En un mundo de hombres, aislado, duro y pobre, ese rezo era su consuelo, la manera de sentir la compañía y amparo de otra mujer, el de la Virgen. De dar gracias por el pan de cada día, de pedir favores, de suplicar por la salud de la familia, de porfiar por cosechas y parideras.
El rezo del rosario fue una costumbre bastante extendida y practicada por las mujeres en el mundo rural de antaño, que solía hacerse en familia antes de acabar el día e irse a las camas. En verano al fresco de emparrados y en invierno junto al calor de chimeneas.
Por ese rezo solitario junto al caño de la fuente supuse que aquella mujer no tuvo hijos. Seguramente su marido no participaba de su religiosidad, ni la entendía, lo que explicaba que buscara el amparo íntimo de la higuera, pero sobre todo empatizaba con la compañía del agua. Esta juntura con el agua, fue muy frecuente. El agua viva siempre fue elemento de vida, de purificación, de sanación, de fertilidad y de fecundidad.
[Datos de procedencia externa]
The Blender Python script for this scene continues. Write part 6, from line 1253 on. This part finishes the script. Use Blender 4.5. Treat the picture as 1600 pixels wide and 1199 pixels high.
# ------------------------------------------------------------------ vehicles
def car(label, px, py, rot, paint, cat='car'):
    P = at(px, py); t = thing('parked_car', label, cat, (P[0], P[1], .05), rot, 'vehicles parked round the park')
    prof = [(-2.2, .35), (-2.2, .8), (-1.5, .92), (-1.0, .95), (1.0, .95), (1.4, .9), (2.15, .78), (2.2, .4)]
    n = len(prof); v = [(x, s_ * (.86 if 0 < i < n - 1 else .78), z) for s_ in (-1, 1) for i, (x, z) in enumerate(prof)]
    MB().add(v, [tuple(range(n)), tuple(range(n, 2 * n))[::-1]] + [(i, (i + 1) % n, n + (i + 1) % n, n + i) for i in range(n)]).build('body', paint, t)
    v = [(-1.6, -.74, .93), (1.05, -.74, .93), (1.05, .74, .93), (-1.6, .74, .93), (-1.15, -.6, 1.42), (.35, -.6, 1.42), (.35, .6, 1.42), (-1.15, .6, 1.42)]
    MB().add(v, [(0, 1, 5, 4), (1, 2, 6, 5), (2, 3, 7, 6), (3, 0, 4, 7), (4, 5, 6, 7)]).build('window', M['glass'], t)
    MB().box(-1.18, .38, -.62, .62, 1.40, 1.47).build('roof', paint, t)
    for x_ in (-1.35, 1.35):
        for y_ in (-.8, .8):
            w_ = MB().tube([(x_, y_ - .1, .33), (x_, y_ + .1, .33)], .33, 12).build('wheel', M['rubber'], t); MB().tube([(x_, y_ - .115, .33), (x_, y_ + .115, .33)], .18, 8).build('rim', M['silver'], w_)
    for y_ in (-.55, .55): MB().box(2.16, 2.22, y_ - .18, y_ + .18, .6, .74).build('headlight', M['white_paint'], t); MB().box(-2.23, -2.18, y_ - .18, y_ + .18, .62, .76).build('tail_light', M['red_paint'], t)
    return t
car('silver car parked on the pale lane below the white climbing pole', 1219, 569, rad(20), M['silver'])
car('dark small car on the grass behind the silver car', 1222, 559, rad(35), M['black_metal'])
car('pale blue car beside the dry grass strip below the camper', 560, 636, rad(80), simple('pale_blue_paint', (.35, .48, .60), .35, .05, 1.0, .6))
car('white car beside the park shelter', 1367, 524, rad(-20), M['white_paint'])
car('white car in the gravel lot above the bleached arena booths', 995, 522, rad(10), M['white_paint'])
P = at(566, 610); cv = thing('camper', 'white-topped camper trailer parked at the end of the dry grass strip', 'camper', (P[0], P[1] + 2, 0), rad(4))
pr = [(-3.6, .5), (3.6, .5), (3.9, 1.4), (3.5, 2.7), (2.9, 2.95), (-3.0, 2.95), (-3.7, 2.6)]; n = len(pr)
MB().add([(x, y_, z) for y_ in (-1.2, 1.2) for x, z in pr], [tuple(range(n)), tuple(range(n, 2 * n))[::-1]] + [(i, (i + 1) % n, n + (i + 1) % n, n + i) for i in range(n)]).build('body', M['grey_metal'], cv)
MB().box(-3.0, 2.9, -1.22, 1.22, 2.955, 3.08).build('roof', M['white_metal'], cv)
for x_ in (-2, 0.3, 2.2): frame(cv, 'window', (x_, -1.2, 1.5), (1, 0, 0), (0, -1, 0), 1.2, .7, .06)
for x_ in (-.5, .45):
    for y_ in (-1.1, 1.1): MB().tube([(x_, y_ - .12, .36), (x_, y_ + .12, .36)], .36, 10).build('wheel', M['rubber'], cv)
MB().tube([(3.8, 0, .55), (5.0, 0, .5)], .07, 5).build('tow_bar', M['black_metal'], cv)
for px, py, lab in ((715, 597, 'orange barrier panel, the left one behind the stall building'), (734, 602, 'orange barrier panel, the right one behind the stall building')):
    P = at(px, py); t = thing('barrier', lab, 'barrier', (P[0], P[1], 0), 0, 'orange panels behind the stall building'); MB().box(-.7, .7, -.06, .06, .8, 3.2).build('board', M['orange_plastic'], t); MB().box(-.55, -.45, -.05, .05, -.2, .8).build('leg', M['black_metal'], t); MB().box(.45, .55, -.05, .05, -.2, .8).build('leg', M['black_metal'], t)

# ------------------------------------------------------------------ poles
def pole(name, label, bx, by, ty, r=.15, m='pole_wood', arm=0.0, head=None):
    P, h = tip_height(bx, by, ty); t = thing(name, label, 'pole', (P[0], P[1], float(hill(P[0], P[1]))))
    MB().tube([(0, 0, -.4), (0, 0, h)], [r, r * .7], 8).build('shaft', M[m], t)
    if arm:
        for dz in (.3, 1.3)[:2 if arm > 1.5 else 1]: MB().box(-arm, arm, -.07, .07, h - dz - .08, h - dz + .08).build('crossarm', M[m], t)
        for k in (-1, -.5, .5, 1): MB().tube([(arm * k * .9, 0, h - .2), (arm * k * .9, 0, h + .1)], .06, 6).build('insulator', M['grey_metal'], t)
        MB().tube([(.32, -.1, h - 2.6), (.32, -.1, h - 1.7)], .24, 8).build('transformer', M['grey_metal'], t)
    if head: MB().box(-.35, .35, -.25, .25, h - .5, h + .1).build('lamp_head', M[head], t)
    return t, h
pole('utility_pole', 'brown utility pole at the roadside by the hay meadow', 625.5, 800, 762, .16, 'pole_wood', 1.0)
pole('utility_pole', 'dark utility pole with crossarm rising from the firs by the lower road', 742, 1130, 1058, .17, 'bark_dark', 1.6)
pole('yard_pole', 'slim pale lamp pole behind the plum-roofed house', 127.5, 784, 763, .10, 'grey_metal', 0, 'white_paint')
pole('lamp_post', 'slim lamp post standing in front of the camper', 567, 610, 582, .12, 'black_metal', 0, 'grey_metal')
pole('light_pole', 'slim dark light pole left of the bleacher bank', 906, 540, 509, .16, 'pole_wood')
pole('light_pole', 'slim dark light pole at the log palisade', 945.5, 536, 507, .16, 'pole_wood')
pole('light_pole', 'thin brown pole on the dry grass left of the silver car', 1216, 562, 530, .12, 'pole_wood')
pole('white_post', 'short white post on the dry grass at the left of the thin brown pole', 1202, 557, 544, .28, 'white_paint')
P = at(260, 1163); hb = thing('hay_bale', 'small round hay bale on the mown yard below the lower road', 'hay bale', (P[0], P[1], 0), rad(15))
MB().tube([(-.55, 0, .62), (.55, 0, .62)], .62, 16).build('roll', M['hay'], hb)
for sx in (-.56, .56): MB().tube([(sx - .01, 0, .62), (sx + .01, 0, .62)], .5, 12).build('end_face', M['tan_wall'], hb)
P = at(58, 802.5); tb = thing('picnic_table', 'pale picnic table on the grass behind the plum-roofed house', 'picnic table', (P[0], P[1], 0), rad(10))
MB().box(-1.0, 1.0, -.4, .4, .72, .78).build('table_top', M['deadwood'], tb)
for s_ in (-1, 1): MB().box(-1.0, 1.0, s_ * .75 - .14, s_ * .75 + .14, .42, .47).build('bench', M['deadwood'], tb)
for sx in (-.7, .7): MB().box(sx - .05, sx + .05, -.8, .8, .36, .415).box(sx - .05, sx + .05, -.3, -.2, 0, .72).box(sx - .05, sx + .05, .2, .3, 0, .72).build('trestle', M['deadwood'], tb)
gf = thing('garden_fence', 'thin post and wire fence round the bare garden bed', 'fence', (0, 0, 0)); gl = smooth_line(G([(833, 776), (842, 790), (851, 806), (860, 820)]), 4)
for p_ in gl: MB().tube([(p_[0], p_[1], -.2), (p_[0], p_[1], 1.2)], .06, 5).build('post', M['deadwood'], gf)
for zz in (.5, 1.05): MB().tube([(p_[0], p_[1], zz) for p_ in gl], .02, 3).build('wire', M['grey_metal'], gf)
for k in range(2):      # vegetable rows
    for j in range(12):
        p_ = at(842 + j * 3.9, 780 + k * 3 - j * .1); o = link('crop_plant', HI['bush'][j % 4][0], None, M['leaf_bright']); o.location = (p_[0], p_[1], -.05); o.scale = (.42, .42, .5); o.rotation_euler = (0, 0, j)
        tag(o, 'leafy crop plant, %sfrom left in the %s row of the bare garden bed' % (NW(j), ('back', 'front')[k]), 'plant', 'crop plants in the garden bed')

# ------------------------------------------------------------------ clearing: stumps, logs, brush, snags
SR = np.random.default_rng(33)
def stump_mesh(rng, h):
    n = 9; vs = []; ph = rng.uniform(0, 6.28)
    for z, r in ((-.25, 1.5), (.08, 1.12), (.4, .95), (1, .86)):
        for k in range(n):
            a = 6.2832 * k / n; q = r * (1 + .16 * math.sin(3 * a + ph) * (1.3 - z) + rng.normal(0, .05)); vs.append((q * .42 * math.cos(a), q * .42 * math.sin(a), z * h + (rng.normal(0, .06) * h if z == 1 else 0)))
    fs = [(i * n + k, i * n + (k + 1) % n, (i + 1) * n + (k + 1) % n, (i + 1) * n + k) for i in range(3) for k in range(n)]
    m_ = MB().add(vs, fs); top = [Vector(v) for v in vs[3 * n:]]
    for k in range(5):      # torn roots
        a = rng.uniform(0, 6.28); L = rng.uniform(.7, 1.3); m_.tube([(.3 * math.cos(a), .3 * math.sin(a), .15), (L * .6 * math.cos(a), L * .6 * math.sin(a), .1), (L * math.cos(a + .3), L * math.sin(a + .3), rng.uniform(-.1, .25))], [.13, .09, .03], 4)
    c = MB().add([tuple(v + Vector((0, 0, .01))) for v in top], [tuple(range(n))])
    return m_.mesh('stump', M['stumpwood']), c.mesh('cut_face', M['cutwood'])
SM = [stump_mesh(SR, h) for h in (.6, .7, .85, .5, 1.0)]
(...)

Aguas nacientes que eran consideradas templo de femineidad, tantas veces consagradas a la devoción de la Virgen en las tierras de España.
Cortijos y fuentes abandonadas en el valle del Darro
Tenía que reunir más información. Busqué el cortijo. Era muy modesto, apenas un amasijo de piedras, del que solo quedaban en pie algunos lienzos de las paredes. Entré y jugué a imaginar la distribución. Me fui al dormitorio. Un pequeño hueco en la pared pudo albergar una vela encendida por las noches, quizás junto a un crucifijo o una virgen. Y sobre la pared donde estuvo el cabecero de la cama aún quedaba un minúsculo clavo oxidado, del que supuse prendido un Corazón de Jesús, que no solía faltar en ningún cortijo de los de antes.
Con aquello di por terminada mi ensoñación, dejando todo como lo había encontrado. Me pareció que no debía desvelar lo que había descubierto tras más de 50 años de ausencias. Con disimulo, días después quise saber quién pudo ser aquella mujer de la fuente del Darro. Encarnación se llamaba. Su vida no fue fácil. Los recuerdos que dejó, perdidos en la bruma del tiempo, me dicen que sufrió un aborto y no tuvo descendencia. Al enviudar, emigró y nada más se volvió a saber de ella. Si pudiera, le hubiera preguntado cómo le fue después, y por qué dejó allí deliberadamente el rosario, aunque creo conocer la respuesta. «Esa fuente fue templo y hoy es lugar sagrado».